Whichever tier you choose, two habits matter at altitude. Arrive at each village by early afternoon, because the highest settlements have few lodges and they fill up in peak season — pushing on hoping for something better higher up can leave you with nothing. And keep your accommodation plan flexible around your body: altitude, not luxury, decides whether the trek goes well. Read our altitude sickness guide for Nepal trekking before you go.
Booking and seasonality
Standard teahouses are overwhelmingly first-come first-served. In the busy spring and autumn seasons, guides or porters often walk ahead to hold a room in the high villages where beds are tight, but most of the trail you simply turn up. The luxury chains are the exception: their limited rooms, especially in peak months, should be reserved in advance, usually as part of a packaged itinerary through an operator.
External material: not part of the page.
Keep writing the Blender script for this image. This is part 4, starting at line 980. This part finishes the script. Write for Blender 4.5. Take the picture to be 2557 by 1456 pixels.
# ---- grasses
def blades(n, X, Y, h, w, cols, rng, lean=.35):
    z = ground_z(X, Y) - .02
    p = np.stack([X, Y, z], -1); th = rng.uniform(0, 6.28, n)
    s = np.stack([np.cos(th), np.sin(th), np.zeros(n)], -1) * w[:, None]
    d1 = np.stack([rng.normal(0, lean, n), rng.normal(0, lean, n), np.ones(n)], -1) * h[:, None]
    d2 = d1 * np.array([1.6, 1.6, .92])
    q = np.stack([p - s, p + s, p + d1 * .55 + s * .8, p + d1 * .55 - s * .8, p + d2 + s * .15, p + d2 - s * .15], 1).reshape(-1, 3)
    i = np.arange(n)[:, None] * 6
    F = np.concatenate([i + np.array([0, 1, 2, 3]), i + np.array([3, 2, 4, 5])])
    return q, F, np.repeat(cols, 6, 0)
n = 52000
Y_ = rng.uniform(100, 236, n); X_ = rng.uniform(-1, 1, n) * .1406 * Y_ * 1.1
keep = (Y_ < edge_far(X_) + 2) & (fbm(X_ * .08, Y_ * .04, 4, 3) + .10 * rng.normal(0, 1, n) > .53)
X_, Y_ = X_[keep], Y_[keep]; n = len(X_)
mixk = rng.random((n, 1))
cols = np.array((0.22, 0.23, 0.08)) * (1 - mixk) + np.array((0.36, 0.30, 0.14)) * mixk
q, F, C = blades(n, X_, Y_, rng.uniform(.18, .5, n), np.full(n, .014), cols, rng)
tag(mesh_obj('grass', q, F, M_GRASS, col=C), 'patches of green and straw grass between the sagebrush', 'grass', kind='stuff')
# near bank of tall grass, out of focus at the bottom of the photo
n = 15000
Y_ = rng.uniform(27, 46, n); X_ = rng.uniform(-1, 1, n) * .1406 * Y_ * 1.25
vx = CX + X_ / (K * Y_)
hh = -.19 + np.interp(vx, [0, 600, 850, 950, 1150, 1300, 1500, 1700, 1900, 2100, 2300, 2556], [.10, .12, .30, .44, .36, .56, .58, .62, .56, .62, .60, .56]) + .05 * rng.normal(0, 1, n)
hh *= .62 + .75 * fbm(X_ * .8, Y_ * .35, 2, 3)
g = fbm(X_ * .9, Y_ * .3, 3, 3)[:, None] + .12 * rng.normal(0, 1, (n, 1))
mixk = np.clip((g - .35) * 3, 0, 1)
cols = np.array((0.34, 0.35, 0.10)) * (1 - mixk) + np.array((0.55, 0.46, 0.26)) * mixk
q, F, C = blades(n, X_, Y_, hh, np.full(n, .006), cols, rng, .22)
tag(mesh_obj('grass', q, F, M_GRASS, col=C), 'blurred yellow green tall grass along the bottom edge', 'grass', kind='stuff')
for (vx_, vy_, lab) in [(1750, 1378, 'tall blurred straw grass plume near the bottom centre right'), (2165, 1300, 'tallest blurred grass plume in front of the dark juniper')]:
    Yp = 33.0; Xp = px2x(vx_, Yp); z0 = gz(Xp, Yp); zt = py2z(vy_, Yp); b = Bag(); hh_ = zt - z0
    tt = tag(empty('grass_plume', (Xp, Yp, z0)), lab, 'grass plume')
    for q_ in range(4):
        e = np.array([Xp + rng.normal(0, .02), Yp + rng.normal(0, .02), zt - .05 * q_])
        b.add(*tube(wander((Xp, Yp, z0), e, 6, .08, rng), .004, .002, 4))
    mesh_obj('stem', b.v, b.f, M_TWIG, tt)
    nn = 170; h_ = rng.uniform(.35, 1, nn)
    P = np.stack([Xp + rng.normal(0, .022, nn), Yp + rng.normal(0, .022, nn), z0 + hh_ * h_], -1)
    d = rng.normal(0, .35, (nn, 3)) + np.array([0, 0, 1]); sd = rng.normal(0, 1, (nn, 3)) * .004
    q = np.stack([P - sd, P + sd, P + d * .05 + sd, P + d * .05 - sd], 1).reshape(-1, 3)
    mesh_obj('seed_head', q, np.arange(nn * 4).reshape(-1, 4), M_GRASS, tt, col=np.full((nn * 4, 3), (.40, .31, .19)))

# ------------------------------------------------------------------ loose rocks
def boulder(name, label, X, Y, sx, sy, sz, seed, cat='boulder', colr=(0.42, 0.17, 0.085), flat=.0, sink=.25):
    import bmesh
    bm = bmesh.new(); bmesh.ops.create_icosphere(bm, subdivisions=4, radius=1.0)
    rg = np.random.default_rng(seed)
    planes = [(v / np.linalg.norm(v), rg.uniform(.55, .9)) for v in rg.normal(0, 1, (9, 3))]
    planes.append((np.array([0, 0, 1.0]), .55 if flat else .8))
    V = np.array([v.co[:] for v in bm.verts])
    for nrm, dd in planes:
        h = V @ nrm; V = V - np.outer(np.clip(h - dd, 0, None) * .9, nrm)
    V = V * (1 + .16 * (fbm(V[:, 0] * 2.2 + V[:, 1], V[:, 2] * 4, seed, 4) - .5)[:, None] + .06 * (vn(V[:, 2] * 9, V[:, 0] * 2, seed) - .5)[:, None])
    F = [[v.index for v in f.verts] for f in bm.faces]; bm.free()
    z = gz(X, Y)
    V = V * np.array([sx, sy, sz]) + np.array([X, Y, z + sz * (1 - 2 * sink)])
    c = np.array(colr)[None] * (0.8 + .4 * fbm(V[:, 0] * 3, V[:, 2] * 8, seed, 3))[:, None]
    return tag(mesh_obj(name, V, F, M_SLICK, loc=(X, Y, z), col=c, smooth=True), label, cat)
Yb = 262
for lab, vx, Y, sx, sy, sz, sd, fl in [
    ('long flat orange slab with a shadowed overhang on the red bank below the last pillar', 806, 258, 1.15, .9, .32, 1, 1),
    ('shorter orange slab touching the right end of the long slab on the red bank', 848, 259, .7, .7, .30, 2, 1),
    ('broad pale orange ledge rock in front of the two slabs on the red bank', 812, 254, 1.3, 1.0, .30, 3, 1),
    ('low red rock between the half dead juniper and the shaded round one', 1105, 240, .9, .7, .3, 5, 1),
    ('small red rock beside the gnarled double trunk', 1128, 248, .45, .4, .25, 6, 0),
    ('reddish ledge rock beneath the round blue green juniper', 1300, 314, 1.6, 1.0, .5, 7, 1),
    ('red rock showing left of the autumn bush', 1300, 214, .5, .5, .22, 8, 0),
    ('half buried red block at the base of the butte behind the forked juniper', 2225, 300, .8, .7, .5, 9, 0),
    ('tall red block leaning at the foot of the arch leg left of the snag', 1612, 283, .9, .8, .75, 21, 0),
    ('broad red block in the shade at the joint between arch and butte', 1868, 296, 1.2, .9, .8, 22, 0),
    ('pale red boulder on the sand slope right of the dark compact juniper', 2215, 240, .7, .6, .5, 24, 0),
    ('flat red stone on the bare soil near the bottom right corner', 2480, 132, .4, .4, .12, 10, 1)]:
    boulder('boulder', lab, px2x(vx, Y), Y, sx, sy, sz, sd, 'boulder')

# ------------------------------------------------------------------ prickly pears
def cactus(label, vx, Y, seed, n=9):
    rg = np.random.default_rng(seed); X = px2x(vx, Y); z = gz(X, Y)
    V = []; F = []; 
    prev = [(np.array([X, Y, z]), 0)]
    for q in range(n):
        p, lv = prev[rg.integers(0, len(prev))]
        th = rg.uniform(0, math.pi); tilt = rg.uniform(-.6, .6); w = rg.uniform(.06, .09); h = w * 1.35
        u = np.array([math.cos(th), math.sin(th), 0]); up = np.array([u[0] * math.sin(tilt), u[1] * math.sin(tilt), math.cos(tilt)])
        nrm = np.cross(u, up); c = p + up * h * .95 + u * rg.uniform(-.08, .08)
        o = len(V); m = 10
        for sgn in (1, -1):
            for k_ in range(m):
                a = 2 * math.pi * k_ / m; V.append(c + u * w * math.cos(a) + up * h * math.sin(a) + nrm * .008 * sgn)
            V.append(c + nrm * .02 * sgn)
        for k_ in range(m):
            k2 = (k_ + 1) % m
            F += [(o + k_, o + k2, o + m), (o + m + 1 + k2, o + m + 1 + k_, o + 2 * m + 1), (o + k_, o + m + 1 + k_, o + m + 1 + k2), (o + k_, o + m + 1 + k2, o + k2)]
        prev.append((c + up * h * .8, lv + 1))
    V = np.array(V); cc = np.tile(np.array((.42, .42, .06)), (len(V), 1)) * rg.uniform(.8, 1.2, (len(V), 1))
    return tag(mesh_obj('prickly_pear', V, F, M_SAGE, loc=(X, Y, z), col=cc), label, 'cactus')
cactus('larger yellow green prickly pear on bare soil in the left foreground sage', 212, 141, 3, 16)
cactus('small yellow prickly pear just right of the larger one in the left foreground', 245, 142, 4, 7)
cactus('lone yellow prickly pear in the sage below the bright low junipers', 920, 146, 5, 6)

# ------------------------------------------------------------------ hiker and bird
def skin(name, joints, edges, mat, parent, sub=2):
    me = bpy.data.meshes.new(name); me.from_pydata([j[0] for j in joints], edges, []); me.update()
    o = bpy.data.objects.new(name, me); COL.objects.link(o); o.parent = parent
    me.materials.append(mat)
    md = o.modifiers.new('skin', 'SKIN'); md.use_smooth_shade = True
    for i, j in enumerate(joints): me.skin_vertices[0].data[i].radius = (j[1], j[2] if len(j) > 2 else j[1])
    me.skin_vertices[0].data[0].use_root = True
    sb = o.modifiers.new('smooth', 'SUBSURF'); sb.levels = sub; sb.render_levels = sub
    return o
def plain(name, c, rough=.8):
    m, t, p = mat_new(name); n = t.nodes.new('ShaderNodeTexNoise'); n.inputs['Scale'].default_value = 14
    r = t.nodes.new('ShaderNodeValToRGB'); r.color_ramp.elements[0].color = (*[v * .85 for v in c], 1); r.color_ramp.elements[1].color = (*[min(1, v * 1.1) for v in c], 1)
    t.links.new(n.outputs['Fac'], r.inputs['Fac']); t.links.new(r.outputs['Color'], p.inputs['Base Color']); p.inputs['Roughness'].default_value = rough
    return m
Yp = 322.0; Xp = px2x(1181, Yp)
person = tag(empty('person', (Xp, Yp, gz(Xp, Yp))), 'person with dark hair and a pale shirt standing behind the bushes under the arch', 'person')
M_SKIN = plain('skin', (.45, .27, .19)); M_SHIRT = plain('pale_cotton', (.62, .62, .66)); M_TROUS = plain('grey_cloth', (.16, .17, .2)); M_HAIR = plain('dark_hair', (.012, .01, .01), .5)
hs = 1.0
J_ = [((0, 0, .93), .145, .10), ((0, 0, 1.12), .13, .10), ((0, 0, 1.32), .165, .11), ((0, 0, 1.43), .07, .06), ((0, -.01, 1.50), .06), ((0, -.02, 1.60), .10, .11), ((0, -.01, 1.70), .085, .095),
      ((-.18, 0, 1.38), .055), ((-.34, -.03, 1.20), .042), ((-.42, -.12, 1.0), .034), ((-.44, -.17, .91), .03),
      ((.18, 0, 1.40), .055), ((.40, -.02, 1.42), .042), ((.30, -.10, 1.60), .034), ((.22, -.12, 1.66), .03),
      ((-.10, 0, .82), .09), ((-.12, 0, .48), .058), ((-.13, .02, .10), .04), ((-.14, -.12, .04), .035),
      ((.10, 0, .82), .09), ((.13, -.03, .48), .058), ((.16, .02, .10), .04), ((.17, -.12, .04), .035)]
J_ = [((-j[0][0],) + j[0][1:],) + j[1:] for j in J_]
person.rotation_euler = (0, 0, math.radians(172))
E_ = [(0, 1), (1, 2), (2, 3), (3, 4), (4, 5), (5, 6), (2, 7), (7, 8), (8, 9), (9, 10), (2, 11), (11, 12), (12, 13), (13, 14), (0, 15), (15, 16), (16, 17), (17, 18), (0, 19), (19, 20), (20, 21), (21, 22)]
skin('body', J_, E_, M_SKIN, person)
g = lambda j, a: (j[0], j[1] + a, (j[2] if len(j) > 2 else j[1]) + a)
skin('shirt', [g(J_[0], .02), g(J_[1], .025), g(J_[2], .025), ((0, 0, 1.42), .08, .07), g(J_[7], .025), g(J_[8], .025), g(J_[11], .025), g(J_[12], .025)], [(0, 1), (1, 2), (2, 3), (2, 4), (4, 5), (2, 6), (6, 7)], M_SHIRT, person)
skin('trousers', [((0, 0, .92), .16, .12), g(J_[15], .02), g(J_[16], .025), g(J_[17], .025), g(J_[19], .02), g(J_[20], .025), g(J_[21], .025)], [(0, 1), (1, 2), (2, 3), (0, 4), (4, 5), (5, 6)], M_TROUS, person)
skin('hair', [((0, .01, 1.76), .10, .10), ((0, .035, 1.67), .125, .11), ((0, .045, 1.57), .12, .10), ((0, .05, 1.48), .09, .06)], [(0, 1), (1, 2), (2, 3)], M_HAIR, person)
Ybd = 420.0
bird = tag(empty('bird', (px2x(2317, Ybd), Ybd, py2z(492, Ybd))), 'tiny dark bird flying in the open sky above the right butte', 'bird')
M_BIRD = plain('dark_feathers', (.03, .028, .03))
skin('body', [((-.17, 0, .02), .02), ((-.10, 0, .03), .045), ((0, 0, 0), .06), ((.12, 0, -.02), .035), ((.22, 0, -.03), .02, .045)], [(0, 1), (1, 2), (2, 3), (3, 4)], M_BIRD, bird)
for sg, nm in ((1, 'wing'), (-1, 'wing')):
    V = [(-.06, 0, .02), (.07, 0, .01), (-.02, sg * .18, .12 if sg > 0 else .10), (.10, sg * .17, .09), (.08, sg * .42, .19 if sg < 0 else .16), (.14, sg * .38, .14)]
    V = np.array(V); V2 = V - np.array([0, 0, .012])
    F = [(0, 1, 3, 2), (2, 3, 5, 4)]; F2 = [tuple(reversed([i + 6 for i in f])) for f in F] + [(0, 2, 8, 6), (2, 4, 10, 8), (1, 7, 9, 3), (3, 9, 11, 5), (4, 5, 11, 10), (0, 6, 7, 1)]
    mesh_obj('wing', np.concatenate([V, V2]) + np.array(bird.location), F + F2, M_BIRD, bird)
If you are weighing when to go, our guide to the best time for the Everest Base Camp trek explains how season affects both weather and how crowded the lodges get.
Sources
- Trek and Tour Nepal — Everest Base Camp Accommodation Guide 2025-2026
- Follow Alice — What is accommodation like on the Everest Base Camp trek?
- Mosaic Adventure — Everest Base Camp Trek Accommodation
- Peregrine Treks — Luxury Lodges of the Everest Region
- Comfort Trek — Yeti Mountain Home
- Hotel Everest View — official site
- Trek Me Nepal — Hotel Everest View guide
- Himalayan Hero — Everest Base Camp Trek Cost 2026
- Barchart — How to Budget for Everest Base Camp Trek 2026: Permit and Teahouse Costs
Frequently asked questions
- What is a mountain lodge on the Everest trek?
- It is a building along the trail that rents you a room and cooks your meals; most are simple family-run teahouses, but a few are heated luxury lodges.
- How much does a room in an Everest mountain lodge cost?
- Basic teahouse rooms in lower villages often run around USD 7 to 15 per night and rise to roughly USD 15 to 25 higher up, as of June 2026.
- Do Everest lodges have heating in the rooms?
- Almost never in standard teahouses; only the heated dining room is warm, so you need a good sleeping bag, while luxury lodges do heat the bedrooms.
- Is there wifi and charging in lodges on the way to Everest?
- Yes, but both are paid extras that get slower and pricier as you climb, with charging and a wifi pass each commonly costing a few US dollars.
- Do I need to book Everest mountain lodges in advance?
- Standard teahouses are mostly first-come first-served, but luxury lodge chains and the highest villages in peak season should be booked ahead.
- What is the highest hotel on the Everest trek?
- Hotel Everest View, on the Syangboche ridge above Namche at about 3,880 metres, was listed by Guinness World Records in 2004 as the world's highest-placed hotel.
- Are luxury lodges available all the way to Everest Base Camp?
- No; the comfortable lodge networks cover the lower and middle trail, and above them you stay in ordinary teahouses for the final push to base camp.
- Can vegetarians eat well in Everest lodges?
- Yes, very well; dal bhat and most lodge menus are vegetable-based, and meat is best avoided at altitude for food-safety reasons anyway.